++++ DATASET CONTENT ++++

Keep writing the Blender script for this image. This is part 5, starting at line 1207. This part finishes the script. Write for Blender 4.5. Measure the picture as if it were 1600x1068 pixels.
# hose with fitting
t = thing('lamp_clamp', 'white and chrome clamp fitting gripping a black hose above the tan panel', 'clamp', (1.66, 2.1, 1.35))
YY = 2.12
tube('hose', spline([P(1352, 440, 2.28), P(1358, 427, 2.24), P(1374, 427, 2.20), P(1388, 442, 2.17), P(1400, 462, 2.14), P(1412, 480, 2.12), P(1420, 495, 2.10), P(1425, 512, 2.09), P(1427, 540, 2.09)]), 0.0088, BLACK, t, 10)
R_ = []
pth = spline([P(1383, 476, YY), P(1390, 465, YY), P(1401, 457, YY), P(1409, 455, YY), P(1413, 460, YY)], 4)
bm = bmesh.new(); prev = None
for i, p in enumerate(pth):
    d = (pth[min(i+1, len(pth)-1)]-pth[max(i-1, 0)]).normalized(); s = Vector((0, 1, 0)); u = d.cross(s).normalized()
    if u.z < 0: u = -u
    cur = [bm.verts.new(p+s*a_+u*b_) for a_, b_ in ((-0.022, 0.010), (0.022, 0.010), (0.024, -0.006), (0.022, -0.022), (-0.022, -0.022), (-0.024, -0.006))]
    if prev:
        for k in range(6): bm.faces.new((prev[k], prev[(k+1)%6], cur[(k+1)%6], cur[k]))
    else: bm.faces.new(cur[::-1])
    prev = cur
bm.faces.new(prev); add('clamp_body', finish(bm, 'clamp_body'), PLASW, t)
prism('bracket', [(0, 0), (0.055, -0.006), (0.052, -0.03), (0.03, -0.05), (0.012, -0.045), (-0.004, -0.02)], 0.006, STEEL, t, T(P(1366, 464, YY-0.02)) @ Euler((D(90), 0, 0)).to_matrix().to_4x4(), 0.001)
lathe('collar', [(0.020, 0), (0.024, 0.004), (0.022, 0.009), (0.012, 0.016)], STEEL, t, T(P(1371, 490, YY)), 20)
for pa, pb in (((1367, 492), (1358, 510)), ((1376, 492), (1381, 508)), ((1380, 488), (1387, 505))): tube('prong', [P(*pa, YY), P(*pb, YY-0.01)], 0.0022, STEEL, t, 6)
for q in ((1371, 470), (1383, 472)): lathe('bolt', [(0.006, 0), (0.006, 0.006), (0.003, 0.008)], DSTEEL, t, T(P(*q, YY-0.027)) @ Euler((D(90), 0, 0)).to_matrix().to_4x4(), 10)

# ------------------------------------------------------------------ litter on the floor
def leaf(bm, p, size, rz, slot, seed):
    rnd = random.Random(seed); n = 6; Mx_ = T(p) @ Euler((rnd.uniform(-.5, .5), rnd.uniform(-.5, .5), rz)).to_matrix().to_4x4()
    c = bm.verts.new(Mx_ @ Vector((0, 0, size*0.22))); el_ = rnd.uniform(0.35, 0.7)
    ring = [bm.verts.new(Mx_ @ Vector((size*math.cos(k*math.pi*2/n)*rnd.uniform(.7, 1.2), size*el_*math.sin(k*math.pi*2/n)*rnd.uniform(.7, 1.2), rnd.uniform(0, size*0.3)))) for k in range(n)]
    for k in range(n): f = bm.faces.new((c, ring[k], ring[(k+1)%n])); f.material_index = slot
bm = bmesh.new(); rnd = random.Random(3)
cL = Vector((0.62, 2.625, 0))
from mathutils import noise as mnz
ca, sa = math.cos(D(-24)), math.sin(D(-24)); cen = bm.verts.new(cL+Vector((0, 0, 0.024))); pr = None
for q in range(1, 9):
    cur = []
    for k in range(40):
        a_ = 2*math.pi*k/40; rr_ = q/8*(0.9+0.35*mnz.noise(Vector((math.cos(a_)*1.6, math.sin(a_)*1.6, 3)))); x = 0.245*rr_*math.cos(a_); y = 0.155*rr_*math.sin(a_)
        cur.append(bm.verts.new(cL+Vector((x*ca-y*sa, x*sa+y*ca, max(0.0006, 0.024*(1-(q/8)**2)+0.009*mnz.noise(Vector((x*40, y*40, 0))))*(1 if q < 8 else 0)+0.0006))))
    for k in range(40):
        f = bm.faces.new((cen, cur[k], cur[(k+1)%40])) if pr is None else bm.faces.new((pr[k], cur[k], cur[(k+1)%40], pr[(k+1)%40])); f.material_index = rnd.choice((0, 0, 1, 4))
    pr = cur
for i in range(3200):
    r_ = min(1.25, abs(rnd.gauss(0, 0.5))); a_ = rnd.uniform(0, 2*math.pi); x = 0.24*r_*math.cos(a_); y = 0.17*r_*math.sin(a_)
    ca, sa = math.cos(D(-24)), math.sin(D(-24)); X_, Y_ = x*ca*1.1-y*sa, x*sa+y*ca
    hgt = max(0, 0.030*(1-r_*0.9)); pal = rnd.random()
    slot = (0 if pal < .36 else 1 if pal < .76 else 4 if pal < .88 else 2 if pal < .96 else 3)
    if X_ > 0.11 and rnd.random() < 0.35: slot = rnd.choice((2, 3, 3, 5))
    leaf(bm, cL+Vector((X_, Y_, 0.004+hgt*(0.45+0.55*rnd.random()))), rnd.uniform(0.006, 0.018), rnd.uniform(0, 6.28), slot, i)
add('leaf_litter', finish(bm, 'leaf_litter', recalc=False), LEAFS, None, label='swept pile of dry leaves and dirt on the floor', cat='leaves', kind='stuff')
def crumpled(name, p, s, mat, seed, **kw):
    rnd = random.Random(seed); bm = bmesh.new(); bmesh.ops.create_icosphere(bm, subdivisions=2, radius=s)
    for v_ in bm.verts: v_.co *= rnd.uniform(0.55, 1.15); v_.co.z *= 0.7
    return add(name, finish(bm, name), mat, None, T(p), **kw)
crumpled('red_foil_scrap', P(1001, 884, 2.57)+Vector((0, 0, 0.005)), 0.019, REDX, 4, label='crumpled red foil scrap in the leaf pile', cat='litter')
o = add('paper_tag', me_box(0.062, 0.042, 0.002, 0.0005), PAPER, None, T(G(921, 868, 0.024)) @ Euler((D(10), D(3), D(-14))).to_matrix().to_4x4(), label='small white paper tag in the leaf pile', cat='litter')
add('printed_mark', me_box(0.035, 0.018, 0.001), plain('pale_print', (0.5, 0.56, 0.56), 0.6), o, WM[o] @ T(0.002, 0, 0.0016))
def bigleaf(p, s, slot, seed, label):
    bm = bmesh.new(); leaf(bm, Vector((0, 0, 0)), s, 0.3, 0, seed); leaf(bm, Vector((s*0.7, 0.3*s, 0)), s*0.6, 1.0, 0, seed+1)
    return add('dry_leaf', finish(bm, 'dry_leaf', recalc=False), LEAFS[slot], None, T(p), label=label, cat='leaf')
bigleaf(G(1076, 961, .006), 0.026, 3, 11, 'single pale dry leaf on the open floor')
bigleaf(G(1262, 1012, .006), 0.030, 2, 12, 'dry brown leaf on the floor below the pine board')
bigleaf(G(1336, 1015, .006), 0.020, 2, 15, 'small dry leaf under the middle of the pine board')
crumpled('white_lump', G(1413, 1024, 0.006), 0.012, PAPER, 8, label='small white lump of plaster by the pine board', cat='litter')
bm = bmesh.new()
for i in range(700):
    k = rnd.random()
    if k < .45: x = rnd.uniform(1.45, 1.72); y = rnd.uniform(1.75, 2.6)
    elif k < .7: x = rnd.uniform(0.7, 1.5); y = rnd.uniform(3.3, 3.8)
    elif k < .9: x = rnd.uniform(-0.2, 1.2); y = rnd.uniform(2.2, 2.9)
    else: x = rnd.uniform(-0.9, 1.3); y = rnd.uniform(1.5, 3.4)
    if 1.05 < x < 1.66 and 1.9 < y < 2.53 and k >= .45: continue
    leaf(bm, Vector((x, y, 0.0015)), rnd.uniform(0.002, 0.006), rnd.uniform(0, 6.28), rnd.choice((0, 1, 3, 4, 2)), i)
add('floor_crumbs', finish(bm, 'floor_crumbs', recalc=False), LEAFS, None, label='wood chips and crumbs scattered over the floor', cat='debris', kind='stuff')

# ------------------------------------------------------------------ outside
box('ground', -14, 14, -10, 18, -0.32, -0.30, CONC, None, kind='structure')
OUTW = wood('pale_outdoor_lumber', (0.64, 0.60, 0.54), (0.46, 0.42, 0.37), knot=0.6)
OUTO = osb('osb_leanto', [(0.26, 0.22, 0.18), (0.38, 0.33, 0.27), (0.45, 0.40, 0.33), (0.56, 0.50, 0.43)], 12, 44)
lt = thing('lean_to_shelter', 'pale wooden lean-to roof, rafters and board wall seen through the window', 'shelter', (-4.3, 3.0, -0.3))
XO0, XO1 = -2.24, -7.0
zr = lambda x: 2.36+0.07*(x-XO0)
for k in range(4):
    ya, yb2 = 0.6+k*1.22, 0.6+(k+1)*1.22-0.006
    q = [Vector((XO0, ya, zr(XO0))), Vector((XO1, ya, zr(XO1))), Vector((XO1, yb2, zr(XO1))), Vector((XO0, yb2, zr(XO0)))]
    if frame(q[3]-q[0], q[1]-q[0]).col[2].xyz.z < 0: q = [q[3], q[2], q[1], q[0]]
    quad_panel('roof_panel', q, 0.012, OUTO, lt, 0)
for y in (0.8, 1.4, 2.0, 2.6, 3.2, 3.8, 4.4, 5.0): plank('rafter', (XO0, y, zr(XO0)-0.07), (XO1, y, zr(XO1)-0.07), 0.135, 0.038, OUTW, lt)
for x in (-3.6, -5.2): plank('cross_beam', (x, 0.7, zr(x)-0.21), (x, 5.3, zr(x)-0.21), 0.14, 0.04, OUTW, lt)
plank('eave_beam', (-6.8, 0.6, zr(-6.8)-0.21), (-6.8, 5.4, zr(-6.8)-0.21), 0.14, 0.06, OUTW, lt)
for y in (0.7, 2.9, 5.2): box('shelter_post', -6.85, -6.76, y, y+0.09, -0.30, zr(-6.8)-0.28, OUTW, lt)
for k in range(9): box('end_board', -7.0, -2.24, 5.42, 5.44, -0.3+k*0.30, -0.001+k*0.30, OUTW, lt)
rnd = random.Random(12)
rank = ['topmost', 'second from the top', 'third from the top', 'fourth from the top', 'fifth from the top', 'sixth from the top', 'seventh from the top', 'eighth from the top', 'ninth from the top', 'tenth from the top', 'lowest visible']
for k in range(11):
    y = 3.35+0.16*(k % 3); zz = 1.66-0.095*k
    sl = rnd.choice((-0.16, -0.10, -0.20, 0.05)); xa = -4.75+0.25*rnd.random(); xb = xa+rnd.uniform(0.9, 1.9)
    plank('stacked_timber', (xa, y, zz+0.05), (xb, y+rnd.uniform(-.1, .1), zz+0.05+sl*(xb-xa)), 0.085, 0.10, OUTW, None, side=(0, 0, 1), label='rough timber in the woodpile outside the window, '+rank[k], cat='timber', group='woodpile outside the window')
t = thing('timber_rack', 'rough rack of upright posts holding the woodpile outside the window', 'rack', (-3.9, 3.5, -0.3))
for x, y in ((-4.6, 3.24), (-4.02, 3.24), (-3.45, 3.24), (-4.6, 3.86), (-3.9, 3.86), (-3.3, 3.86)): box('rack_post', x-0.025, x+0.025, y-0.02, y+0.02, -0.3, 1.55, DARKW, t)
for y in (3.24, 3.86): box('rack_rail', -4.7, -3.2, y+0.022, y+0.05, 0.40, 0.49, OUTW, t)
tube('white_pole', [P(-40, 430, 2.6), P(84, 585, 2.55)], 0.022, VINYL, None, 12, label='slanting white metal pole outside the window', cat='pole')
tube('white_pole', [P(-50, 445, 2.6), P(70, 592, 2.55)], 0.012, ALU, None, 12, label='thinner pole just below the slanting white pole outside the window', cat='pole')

++++

→ EXERCISE: What is needed is an exact copy of the lines from the start of the listing through the line where "0, 0)).to_matrix().to_4x4(), 10)" sits, please, both end lines included and nothing more.

→ CORRECT ANSWER:
Keep writing the Blender script for this image. This is part 5, starting at line 1207. This part finishes the script. Write for Blender 4.5. Measure the picture as if it were 1600x1068 pixels.
# hose with fitting
t = thing('lamp_clamp', 'white and chrome clamp fitting gripping a black hose above the tan panel', 'clamp', (1.66, 2.1, 1.35))
YY = 2.12
tube('hose', spline([P(1352, 440, 2.28), P(1358, 427, 2.24), P(1374, 427, 2.20), P(1388, 442, 2.17), P(1400, 462, 2.14), P(1412, 480, 2.12), P(1420, 495, 2.10), P(1425, 512, 2.09), P(1427, 540, 2.09)]), 0.0088, BLACK, t, 10)
R_ = []
pth = spline([P(1383, 476, YY), P(1390, 465, YY), P(1401, 457, YY), P(1409, 455, YY), P(1413, 460, YY)], 4)
bm = bmesh.new(); prev = None
for i, p in enumerate(pth):
    d = (pth[min(i+1, len(pth)-1)]-pth[max(i-1, 0)]).normalized(); s = Vector((0, 1, 0)); u = d.cross(s).normalized()
    if u.z < 0: u = -u
    cur = [bm.verts.new(p+s*a_+u*b_) for a_, b_ in ((-0.022, 0.010), (0.022, 0.010), (0.024, -0.006), (0.022, -0.022), (-0.022, -0.022), (-0.024, -0.006))]
    if prev:
        for k in range(6): bm.faces.new((prev[k], prev[(k+1)%6], cur[(k+1)%6], cur[k]))
    else: bm.faces.new(cur[::-1])
    prev = cur
bm.faces.new(prev); add('clamp_body', finish(bm, 'clamp_body'), PLASW, t)
prism('bracket', [(0, 0), (0.055, -0.006), (0.052, -0.03), (0.03, -0.05), (0.012, -0.045), (-0.004, -0.02)], 0.006, STEEL, t, T(P(1366, 464, YY-0.02)) @ Euler((D(90), 0, 0)).to_matrix().to_4x4(), 0.001)
lathe('collar', [(0.020, 0), (0.024, 0.004), (0.022, 0.009), (0.012, 0.016)], STEEL, t, T(P(1371, 490, YY)), 20)
for pa, pb in (((1367, 492), (1358, 510)), ((1376, 492), (1381, 508)), ((1380, 488), (1387, 505))): tube('prong', [P(*pa, YY), P(*pb, YY-0.01)], 0.0022, STEEL, t, 6)
for q in ((1371, 470), (1383, 472)): lathe('bolt', [(0.006, 0), (0.006, 0.006), (0.003, 0.008)], DSTEEL, t, T(P(*q, YY-0.027)) @ Euler((D(90), 0, 0)).to_matrix().to_4x4(), 10)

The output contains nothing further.